Chantal Biya a son propre service de renseignement et pas, comme le disent les mauvaises langues, pour surveiller « Monsieur » de très près. C’est avant tout un symbole de pouvoir. À la présentation d’une cérémonie de voeux, devant un aréopage d’épouses de ministres et autres femmes d’influence, les participantes étaient contraintes de laisser leur portable à l’entrée… C’est dire la paranoïa sécuritaire au palais alors qu’aucun secret n’a jamais circulé dans ces réunions de courtoisie. L’une des participantes a cependant cru être la plus maligne : elle a gardé son appareil et envoyé un texto à une amie. Un acte qui a vite été repéré par les grandes antennes et autres équipements de surveillance installés par les Israéliens sur le toit et dans le palais. À la sortie, toutes les participantes ont été interrogées et la coupable retrouvée. On ne sait pas quelle a été la sanction pour ce crime de lèse-majesté.
Au Cameroun, les hommes du Mossad, officiels et officieux, sont chez eux depuis le 6 avril 1984, date d’une tentative de coup d’État contre le président Paul Biya. Le chef de l’État camerounais leur a confié sa sécurité et ses services de renseignement. Il a toujours été persuadé que certains milieux français, nostalgiques de la période de son prédécesseur Ahmadou Ahidjo, avaient soutenu le putsch. Aussi est-il toujours méfiant à l’égard de la DGSE, même si les relations avec Paris se sont améliorées dans le cadre de la récupération de la riche région pétrolière de Bakassi, revendiquée un temps par le Nigeria, puis de la lutte commune contre le mouvement terroriste Boko Haram.
Encadré par des officiers israéliens, le BIR (Bataillon d’intervention rapide) camerounais a d’abord été dédié à la sécurité présidentielle avant d’intervenir dans le Nord du pays contre le mouvement djihadiste nigérian.
Le patron du BIR est Maher Herez, un ex-général de Tsahal (l’armée israélienne), après la disparition en 2010 de son prédécesseur, le colonel Abraham Avi Sivan, dans le crash de son hélicoptère. Sivan était l’ancien attaché de défense de l’ambassade d’Israël à Yaoundé. Auparavant, c’était un autre colonel du Mossad officiellement à la retraite, Meir Meyouhas, dit Meyer, qui supervisait l’encadrement de la garde présidentielle. Jusqu’en 1988, ce dernier avait officié au Zaïre (aujourd’hui RDC), au sein de la garde du maréchal Mobutu.

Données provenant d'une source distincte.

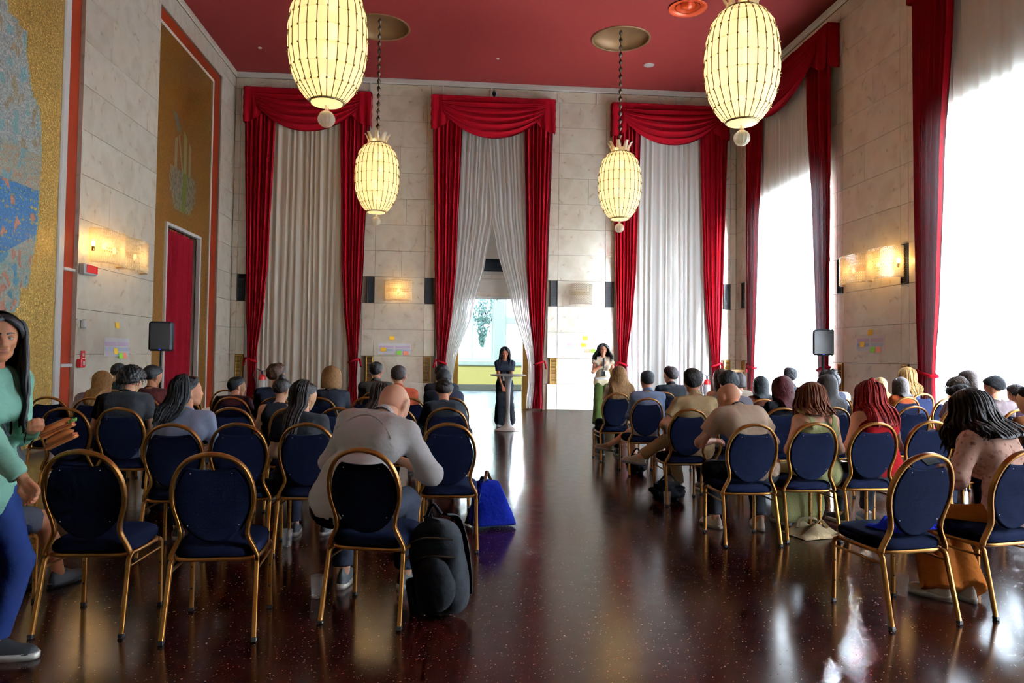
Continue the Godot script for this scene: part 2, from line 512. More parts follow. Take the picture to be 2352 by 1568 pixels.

Pour l’équipement militaire, tous ces officiers israéliens travaillent ou travaillaient avec Sami Meyuhas, fournisseur agréé par le ministère israélien de la Défense et qui opère depuis Genève. Pour la garde présidentielle et le BIR, les crédits sont illimités pour l’achat des armements et équipements les plus sophistiqués. Les 6 800 hommes de la garde présidentielle, véritables « rambos » suréquipés, pourraient sans problème résister aux 40 000 hommes de l’armée camerounaise. On reconnaît les commandos formés par le BIR à leurs Pataugas beiges et, surtout, à leurs conversations en hébreu, langue obligatoire si l’on veut grimper dans la hiérarchie de cette brigade d’élite. Les officiers camerounais doivent apprendre l’hébreu pendant un an et demi. Après tout, Yaoundé n’est qu’à quatre heures de vol de Tel Aviv.
La passion de Paul Biya pour Israël va au-delà du simple parapluie sécuritaire. Selon les confidences d’un ancien diplomate israélien, le président camerounais a été initié à la Kabbale par le rabbin franco-israélien Léon Ashkenazi. Aussi le Cameroun est-il l’un des rares pays africains qui vote toujours en faveur d’Israël au Conseil de sécurité des Nations unies, en tout cas jamais contre. Au pis, l’ambassadeur camerounais prétexte une envie pressante pour s’abstenir de voter…
Dans cette ambiance sécuritaire israélienne, mieux vaut ne pas être trop proche des services français, sous peine d’être marginalisé. C’est ce qui est arrivé à Edgard Alain Mébé Ngo’o, ancien délégué général à la sûreté nationale du Cameroun puis ministre délégué à la présidence, chargé de la Défense. Avec Léopold Maxime Eko Eko, l’un de ses proches, directeur général de la recherche extérieure, il avait bien géré la libération en 2008 des dix marins français du Bourbon Sagitta enlevés au large de la péninsule de Bakassi. Nicolas Sarkozy, qu’Alain Mébé Ngo’o avait fréquenté quand le président français était encore ministre de l’Intérieur, voulait le décorer de la Légion d’honneur à l’Élysée. Prudent, Mebe Ngo’o a demandé l’autorisation à Paul Biya. Pas vraiment de réponse de l’énigmatique chef de l’État.